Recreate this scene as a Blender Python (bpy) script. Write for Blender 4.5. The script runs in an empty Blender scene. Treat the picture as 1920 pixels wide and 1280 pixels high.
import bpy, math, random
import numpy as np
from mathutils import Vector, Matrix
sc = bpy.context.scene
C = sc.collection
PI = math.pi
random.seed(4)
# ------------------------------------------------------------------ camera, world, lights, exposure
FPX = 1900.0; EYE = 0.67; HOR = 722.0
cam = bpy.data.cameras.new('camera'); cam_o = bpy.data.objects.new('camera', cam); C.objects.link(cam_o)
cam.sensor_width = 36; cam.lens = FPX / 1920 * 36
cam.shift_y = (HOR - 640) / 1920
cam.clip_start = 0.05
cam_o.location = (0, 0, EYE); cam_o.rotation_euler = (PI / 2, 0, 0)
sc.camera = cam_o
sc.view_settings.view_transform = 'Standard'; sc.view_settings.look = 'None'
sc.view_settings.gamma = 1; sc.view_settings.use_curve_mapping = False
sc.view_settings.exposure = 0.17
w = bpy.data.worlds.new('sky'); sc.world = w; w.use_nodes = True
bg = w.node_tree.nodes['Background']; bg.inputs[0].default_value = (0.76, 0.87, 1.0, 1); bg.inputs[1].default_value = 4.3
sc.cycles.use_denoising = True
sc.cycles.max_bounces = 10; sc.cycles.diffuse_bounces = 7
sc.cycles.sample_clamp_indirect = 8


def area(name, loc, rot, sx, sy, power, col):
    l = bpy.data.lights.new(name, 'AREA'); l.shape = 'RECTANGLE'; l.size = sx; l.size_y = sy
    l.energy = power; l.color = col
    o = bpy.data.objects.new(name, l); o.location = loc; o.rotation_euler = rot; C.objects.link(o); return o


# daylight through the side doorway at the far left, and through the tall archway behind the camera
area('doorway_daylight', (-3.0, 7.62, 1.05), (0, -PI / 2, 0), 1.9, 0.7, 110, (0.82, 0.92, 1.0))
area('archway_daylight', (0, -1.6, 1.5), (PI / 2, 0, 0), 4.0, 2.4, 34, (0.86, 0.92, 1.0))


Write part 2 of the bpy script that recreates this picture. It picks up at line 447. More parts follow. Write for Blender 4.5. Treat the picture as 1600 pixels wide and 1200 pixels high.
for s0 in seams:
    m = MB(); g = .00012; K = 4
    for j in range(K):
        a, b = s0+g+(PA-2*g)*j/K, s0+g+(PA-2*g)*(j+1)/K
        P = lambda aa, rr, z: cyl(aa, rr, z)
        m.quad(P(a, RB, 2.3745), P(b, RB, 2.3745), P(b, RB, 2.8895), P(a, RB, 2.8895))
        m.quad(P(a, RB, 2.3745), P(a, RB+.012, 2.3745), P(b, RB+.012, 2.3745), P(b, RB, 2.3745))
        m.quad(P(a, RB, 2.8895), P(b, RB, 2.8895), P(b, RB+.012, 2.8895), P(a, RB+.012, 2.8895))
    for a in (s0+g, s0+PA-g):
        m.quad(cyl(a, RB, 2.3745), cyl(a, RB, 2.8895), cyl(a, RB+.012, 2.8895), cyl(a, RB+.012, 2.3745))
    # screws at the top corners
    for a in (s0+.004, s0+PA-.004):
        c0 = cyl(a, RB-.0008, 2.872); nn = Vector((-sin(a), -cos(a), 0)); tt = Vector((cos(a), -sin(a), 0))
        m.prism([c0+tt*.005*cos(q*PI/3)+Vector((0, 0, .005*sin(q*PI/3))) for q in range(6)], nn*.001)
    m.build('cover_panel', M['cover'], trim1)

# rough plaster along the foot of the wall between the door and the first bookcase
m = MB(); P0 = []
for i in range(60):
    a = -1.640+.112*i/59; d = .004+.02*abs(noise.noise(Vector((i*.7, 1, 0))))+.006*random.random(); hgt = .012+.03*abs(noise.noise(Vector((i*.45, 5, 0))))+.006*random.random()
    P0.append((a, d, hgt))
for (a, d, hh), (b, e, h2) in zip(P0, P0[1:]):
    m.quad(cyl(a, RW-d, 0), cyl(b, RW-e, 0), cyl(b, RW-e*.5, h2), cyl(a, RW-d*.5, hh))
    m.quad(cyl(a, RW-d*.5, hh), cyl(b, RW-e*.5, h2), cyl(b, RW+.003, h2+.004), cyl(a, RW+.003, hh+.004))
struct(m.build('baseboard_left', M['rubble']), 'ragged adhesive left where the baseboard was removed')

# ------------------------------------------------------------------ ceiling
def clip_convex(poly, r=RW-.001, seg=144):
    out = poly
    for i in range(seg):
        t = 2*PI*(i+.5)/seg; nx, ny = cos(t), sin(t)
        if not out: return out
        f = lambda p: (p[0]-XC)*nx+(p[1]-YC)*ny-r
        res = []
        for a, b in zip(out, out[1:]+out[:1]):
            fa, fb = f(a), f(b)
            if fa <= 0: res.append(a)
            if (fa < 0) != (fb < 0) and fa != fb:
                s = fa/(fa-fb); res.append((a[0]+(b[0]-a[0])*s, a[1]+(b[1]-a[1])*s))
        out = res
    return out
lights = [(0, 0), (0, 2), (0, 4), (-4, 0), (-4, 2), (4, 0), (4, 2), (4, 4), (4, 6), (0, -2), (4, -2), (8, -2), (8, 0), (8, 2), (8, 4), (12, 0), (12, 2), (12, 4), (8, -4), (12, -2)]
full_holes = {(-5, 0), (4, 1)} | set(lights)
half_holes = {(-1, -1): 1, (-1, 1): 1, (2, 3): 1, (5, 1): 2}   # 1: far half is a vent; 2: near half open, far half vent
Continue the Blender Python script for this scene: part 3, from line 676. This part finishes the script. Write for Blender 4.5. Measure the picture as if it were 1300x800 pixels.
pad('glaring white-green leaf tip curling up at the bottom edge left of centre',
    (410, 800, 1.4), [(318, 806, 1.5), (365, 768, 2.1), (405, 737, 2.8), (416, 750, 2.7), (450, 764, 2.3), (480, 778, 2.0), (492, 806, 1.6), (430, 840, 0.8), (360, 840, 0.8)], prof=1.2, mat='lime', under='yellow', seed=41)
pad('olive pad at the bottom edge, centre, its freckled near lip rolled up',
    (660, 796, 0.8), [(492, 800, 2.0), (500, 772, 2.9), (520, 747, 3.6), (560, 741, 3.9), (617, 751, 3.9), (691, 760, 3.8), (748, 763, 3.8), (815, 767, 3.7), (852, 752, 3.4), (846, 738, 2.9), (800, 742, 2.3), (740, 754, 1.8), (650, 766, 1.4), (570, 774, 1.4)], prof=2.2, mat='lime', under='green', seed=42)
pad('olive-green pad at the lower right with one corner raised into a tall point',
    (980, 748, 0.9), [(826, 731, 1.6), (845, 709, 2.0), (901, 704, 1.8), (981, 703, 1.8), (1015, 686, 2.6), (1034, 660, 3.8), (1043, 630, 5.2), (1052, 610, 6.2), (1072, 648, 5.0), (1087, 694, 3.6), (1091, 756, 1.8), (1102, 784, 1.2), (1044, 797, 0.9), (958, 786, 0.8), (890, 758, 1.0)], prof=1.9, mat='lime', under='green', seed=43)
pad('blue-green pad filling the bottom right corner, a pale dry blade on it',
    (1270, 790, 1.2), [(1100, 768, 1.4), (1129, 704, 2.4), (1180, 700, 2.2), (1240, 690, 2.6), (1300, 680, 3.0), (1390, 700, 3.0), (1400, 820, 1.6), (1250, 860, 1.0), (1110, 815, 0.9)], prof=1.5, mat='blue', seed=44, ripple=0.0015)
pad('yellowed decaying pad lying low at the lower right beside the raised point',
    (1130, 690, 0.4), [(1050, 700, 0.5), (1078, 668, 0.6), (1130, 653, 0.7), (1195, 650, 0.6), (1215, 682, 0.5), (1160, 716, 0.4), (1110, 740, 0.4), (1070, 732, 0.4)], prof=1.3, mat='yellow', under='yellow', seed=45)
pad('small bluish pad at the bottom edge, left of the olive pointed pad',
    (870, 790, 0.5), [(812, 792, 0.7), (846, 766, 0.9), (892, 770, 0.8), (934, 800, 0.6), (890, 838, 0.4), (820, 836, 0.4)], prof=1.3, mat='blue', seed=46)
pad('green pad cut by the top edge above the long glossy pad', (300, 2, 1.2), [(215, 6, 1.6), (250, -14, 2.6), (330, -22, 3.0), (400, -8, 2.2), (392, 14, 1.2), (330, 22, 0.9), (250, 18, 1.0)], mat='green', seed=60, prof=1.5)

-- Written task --
Write out a verbatim copy of the data, beginning with its first line and ending with the line that contains "o = bpy.data.objects.new(name, l);".

-- Task answer --
Recreate this scene as a Blender Python (bpy) script. Write for Blender 4.5. The script runs in an empty Blender scene. Treat the picture as 1920 pixels wide and 1280 pixels high.
import bpy, math, random
import numpy as np
from mathutils import Vector, Matrix
sc = bpy.context.scene
C = sc.collection
PI = math.pi
random.seed(4)
# ------------------------------------------------------------------ camera, world, lights, exposure
FPX = 1900.0; EYE = 0.67; HOR = 722.0
cam = bpy.data.cameras.new('camera'); cam_o = bpy.data.objects.new('camera', cam); C.objects.link(cam_o)
cam.sensor_width = 36; cam.lens = FPX / 1920 * 36
cam.shift_y = (HOR - 640) / 1920
cam.clip_start = 0.05
cam_o.location = (0, 0, EYE); cam_o.rotation_euler = (PI / 2, 0, 0)
sc.camera = cam_o
sc.view_settings.view_transform = 'Standard'; sc.view_settings.look = 'None'
sc.view_settings.gamma = 1; sc.view_settings.use_curve_mapping = False
sc.view_settings.exposure = 0.17
w = bpy.data.worlds.new('sky'); sc.world = w; w.use_nodes = True
bg = w.node_tree.nodes['Background']; bg.inputs[0].default_value = (0.76, 0.87, 1.0, 1); bg.inputs[1].default_value = 4.3
sc.cycles.use_denoising = True
sc.cycles.max_bounces = 10; sc.cycles.diffuse_bounces = 7
sc.cycles.sample_clamp_indirect = 8


def area(name, loc, rot, sx, sy, power, col):
    l = bpy.data.lights.new(name, 'AREA'); l.shape = 'RECTANGLE'; l.size = sx; l.size_y = sy
    l.energy = power; l.color = col
    o = bpy.data.objects.new(name, l); o.location = loc; o.rotation_euler = rot; C.objects.link(o); return o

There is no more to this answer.